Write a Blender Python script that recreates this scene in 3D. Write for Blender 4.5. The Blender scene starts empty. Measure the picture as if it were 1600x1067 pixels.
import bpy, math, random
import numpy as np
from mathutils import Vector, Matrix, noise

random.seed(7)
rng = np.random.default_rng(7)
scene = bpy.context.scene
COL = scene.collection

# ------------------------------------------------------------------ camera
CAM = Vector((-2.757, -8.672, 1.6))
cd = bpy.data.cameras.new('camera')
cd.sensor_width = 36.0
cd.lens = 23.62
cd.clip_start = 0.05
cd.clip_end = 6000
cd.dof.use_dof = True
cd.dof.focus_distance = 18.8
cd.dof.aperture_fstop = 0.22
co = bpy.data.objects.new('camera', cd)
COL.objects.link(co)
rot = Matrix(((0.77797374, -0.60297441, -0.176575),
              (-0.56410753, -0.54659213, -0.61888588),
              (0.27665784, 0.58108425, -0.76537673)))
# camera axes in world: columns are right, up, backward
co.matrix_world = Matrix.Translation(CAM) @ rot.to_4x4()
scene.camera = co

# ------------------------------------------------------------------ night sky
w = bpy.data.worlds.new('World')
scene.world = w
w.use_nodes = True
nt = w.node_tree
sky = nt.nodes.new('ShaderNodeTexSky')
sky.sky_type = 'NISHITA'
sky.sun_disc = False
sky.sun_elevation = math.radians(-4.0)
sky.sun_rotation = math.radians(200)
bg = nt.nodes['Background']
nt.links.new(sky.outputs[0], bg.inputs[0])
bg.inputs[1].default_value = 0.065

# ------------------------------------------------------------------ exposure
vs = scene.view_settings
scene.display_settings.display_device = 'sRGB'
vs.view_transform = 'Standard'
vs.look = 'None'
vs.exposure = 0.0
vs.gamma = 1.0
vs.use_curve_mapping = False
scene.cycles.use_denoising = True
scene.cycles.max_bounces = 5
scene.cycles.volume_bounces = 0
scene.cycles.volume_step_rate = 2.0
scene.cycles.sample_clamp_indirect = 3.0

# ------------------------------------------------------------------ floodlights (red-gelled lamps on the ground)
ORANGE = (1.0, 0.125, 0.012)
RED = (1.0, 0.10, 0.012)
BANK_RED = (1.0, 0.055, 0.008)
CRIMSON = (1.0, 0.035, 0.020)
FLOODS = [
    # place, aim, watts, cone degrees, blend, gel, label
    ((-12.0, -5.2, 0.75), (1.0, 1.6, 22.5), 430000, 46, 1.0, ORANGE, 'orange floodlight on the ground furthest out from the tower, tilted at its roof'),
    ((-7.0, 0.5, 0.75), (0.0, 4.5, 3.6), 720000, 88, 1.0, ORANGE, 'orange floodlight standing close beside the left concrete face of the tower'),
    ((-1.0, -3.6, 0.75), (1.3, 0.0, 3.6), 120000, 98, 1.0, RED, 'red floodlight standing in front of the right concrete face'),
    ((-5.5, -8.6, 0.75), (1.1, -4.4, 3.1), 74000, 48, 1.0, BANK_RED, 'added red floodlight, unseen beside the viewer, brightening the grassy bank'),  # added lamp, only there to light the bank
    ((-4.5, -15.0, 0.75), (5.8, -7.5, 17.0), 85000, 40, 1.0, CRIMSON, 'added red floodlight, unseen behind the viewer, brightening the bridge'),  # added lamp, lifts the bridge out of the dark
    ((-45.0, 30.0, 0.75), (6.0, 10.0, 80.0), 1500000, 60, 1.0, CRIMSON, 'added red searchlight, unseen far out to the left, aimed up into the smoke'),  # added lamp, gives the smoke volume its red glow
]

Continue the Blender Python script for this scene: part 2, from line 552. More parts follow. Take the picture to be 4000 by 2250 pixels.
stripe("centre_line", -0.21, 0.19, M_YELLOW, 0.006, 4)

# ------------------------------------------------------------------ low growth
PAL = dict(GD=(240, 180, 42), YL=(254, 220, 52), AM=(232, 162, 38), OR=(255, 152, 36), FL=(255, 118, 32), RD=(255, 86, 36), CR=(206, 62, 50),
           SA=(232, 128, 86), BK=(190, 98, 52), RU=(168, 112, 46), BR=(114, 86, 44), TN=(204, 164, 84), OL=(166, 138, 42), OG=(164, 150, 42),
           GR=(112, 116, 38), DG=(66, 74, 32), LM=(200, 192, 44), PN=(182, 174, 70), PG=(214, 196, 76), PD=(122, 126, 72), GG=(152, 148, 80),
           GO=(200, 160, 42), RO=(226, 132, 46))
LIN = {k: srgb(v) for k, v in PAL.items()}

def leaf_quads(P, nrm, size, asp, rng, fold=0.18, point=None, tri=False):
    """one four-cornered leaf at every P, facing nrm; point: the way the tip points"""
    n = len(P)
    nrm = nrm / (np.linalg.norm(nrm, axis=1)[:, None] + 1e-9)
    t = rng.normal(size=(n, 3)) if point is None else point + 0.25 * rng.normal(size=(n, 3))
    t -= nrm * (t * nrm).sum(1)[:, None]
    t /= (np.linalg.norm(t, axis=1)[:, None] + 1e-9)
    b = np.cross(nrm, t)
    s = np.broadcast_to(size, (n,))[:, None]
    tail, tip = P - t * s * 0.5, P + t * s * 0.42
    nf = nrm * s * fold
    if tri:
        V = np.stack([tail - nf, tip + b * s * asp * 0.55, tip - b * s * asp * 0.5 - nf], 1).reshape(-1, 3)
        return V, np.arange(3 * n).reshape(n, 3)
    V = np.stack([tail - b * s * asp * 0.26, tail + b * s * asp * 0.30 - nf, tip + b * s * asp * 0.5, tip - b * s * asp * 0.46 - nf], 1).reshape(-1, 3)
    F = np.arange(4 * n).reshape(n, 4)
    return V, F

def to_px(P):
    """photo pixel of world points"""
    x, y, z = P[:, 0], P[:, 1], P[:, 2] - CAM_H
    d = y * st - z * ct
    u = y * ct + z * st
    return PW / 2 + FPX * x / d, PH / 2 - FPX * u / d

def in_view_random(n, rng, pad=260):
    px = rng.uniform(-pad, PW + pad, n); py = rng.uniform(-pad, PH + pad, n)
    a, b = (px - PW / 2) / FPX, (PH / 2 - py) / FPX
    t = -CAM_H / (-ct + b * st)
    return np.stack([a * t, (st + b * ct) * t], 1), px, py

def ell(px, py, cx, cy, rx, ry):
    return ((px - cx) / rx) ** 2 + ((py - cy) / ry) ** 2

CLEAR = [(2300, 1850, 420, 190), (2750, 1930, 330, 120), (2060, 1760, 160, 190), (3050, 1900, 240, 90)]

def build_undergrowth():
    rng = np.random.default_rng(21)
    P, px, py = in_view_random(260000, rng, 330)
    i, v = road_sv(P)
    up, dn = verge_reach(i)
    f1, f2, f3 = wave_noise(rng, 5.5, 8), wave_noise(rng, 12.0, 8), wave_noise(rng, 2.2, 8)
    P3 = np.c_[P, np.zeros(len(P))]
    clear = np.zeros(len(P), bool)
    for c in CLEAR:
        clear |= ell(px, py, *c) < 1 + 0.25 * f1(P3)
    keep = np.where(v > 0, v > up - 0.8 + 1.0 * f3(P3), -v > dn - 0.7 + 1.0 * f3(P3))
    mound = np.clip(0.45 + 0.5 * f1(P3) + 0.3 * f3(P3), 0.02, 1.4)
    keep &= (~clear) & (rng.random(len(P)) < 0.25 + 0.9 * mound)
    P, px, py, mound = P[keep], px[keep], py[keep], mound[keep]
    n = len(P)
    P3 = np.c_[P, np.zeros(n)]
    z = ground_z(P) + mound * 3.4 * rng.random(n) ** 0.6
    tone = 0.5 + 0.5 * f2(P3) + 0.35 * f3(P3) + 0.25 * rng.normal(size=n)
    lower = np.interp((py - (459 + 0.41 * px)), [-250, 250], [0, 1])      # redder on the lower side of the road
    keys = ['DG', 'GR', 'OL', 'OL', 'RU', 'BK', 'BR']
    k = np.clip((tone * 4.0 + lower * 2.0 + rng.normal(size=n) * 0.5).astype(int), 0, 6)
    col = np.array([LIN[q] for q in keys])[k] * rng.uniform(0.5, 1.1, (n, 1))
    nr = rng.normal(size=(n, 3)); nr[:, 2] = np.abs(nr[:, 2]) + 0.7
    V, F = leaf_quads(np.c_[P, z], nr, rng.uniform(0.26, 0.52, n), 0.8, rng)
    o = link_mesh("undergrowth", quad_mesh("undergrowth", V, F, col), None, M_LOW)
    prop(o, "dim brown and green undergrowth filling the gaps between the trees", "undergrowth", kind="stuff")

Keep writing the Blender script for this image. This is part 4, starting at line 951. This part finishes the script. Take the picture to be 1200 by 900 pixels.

______

### Given task
Restate the listing exactly, starting at its first line and ending at the line where "from mathutils import Vector, Matrix, noise" occurs; include both and no other lines.

### Answer to this exercise
Write a Blender Python script that recreates this scene in 3D. Write for Blender 4.5. The Blender scene starts empty. Measure the picture as if it were 1600x1067 pixels.
import bpy, math, random
import numpy as np
from mathutils import Vector, Matrix, noise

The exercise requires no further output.